Litigate per chi parla. Adesso raccontare è di primaria importanza per voi, e anche se il racconto sembra per adesso una grande filastrocca disarticolata. Ma per  chi, come me, conosce il vostro mondo, da chi e da cosa è animato, si capisce bene che quella filastrocca disarticolata è un grande, primo vostro racconto della vostra vita.
Praticamente consiste in un: “C’era una bicicletta rosa, poi un cane, poi abbaia, poi birbone, poi Martino, poi scuola di circo, scuola di vela, poi barchetta bianca, quando sono grande, una casetta, poi torno a Firenze e via”.

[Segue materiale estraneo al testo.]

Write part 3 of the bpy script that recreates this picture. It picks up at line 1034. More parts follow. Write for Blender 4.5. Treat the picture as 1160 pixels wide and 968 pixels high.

E certo che dietro tutte queste parole, informazioni, concatenazioni di idee, c’è una grande storia! La storia dei vostri giorni, delle vostre emozioni, di quel da fare che vi date e nel quale siete pronti a buttarvi ogni volta, anche se siete stanchi, anche se il posto è nuovo anche se avreste voglia di starvene un po’ a casa.
Ma per ora vi litigate per chi parla, e a chi tocca il turno per raccontare se lo tiene stretto stretto parlando tutto di seguito, quasi senza riprendere fiato, per la paura di dover smettere. E l’altro brontola impaziente perché vuole che tocchi a lui. O a  lei, che sì, quella che deve subire il logorroico fratello è sempre lei.
Per fortuna che in casa vige la regola ferrea Prima le signore, che bilancia molto la prepotenza del signore.
E questa nuova sorpresa che mi avete regalato, quella di iniziare a raccontare, mi riempie di gioia, anche di orgoglio e di voglia, ancora di più, di vedervi crescere.